Roma vive le contraddizioni di un epoca di terrore, dei Tribunali ecclesiastici, dei roghi e delle epurazioni in massa, ma diventa l’ombelico del mondo quando morto il papa, si attende l’annuncio del nuovo. Questo è lo scenario in cui si svolge la storia che, in apparenza, sembra di fantasia, ma, per alcuni aspetti, si attiene ad un rigore storico che lo impreziosisce.
“La disposizione dell’uomo a credere ha dell’incredibile, la folla, influenzabilità reciproca le emozioni crescono e si esasperano, violenza crudeltà coraggio, atti che i singoli non compirebbero mai da soli. Istinto contrapposto alla ragione antitetico ad essa. Sono là a centinaia pronti a sfidare il freddo. Oggi non lavoreranno i figli saranno costretti a litigare il cibo con i cani e tutto per assistere ad un processo”

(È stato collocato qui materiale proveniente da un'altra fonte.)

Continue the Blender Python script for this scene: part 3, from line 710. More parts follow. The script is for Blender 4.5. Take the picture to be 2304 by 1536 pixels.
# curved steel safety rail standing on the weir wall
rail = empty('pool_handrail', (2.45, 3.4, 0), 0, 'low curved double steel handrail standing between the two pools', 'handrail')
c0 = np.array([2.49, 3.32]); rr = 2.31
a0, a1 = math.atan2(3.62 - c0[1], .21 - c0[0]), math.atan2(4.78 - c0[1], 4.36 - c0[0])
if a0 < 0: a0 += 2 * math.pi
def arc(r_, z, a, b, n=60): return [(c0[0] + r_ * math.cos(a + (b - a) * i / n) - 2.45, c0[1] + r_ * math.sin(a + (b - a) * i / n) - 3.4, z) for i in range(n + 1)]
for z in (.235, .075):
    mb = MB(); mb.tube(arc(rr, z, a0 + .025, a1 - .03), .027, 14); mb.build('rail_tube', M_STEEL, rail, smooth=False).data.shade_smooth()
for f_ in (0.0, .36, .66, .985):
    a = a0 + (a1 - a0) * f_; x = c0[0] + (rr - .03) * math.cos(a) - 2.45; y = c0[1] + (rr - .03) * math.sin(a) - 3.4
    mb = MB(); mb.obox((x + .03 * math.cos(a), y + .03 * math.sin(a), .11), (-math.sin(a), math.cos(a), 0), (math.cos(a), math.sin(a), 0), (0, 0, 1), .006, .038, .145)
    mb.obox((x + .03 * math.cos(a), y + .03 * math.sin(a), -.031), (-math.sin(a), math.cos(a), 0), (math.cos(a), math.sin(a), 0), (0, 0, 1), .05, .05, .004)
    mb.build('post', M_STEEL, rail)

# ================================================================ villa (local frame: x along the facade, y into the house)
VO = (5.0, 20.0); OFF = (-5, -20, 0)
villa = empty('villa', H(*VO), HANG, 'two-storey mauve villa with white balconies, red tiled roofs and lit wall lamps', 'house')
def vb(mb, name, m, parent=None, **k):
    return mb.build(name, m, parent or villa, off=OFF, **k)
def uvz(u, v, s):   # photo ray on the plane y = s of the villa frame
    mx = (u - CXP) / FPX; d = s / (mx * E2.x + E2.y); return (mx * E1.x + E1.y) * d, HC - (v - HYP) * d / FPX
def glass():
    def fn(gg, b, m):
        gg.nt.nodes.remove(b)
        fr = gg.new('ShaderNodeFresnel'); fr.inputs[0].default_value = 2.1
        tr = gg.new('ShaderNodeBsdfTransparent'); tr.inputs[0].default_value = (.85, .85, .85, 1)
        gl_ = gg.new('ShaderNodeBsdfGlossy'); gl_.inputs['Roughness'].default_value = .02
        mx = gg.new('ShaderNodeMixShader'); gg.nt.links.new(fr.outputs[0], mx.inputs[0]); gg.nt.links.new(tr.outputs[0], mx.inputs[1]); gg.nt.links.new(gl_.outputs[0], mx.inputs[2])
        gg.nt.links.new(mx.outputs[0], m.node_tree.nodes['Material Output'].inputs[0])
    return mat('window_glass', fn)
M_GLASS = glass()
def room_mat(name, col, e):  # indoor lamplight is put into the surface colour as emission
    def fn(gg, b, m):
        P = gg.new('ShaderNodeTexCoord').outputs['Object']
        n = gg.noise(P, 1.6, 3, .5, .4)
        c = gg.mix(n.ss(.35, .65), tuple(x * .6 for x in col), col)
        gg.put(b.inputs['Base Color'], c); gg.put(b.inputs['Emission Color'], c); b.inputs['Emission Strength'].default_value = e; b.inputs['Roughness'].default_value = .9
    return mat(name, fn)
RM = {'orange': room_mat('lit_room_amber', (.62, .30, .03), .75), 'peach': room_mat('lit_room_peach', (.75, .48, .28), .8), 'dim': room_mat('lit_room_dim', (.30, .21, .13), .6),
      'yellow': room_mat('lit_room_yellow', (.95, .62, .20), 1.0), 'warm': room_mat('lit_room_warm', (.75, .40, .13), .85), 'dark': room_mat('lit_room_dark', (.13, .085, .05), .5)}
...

” Lo fanno per il sangue Padre”
“La Chiesa da loro questo. e una madre. Colma le loro solitudine e soddisfa i bisogni e cosa chiede in cambio?
“Fede Signore?”
” No disubbidienza!”La Chiesa vive sulla trasgressione ai propri insegnamenti. La gente vuole divertirsi con il sangue e la Chiesa da tutto questo per ricordare loro che tutto questo può accadere!
“Bruciare all’inferno?”
“L’inferno che fa più paura è questo, senza le fiamme vere senza la paura di tutti i giorni come potrebbe un uomo temere ciò che non vede? La Chiesa ha bisogno di martiri...”
“Ma è un paradosso!”
“Non lo è anche Gesu?”Un Dio abbandonato sulla croce da Dio, non ti sembra il più irragionevole dei racconti?”
I personaggi della storia respirano quest’aria contaminata, si inseguono senza sosta, risucchiati dagli avvenimenti, spesso cruenti, che si susseguono a ritmo serrato, non certo facili da digerire, neanche per il lettore che si ritrova, in verità, fagocitato, senza rendersene conto, dai loro tormenti.

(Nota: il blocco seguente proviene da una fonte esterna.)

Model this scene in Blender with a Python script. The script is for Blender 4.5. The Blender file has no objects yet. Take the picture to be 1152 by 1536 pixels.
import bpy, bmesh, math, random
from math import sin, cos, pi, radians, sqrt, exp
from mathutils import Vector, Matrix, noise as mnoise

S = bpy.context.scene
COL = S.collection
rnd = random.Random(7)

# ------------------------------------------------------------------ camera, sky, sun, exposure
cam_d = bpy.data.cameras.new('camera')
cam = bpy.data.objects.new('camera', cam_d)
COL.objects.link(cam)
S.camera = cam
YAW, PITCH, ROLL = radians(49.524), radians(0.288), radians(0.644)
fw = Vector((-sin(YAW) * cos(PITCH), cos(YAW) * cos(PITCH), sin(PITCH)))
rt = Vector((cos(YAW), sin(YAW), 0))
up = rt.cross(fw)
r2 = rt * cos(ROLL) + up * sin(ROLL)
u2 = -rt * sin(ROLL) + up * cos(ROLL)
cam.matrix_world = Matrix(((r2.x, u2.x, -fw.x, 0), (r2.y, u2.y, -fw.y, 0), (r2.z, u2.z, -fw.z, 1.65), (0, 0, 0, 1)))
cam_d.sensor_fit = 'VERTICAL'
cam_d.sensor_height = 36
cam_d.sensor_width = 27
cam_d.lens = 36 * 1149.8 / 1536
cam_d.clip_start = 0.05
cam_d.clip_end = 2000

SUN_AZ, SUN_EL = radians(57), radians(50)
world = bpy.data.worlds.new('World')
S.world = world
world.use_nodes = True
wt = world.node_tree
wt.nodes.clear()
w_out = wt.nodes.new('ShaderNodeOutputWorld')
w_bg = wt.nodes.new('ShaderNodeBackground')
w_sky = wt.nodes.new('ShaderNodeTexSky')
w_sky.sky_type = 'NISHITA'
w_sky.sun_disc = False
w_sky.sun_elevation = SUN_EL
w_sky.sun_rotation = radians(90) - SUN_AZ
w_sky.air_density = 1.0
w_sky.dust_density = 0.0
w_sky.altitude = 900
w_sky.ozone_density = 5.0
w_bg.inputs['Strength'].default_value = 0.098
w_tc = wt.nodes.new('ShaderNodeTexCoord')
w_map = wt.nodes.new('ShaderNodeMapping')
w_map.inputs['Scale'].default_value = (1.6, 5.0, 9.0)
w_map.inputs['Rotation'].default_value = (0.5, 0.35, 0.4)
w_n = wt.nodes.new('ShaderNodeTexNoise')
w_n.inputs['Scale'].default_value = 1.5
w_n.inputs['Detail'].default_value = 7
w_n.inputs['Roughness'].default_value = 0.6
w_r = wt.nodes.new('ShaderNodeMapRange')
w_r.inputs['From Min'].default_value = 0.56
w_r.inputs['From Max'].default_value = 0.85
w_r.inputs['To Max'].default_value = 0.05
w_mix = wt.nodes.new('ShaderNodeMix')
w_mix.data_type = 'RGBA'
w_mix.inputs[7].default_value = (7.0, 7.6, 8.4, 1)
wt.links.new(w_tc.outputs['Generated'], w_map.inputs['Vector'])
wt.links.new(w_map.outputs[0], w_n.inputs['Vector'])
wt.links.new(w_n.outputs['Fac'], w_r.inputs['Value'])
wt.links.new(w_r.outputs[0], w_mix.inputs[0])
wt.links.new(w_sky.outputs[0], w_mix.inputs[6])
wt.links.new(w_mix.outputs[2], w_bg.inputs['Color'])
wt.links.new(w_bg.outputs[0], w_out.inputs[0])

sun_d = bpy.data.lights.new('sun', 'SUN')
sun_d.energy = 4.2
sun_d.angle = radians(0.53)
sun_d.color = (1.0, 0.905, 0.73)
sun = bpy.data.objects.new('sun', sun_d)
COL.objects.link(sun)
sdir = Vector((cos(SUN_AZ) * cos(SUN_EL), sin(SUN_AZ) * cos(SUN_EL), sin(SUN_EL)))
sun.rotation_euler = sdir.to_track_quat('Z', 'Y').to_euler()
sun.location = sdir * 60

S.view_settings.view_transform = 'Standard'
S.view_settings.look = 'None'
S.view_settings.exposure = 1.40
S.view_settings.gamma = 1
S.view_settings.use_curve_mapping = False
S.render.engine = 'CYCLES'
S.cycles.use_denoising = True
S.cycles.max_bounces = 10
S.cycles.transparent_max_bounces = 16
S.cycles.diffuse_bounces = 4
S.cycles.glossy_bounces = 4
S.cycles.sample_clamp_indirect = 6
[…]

Questo aspetto mi ha colpito, non solo per la scorrevolezza e autenticità dei dialoghi; sono messi a nudo tutti i sentimenti, dalla vendetta, ai rimorsi, la paura, e non solo quella dettata dalle contingenze storiche. Pur nella dannazione, l’amore addolcisce l’aridità dell’animo troppo provata dalle crudeltà gratuita e accumulata nel tempo, riconsegna la dignità a chi riteneva di non esserne degno.
Tre anni di lavoro importante e si vedono: Ciai e Lazzeri, gli autori del romanzo La guerra dei Papi, sono riusciti a confezionare un romanzo qualitativamente valido miscelando con accuratezza fantasia e realtà. La scelta di usare il linguaggio volgare lo ha reso ancora più prezioso, cosi come gli spunti di riflessione dei personaggi che se pur in apparenza forti e vendicativi, svelano dinanzi all’imponderabile, la loro fragilità umana. E non manca la speranza che come ogni momento di disperazione, accende la luce nel tunnel delle sofferenze.
“Il mio nome è Giovanni Bruno, sono alfiere di sua Maestà e con me c’è mio figlio che avete spaventato”e rivolgendosi a Filippo disse,
“Dì il tuo nome ”
“Giordano Signore, il mio nome è Giordano Bruno!”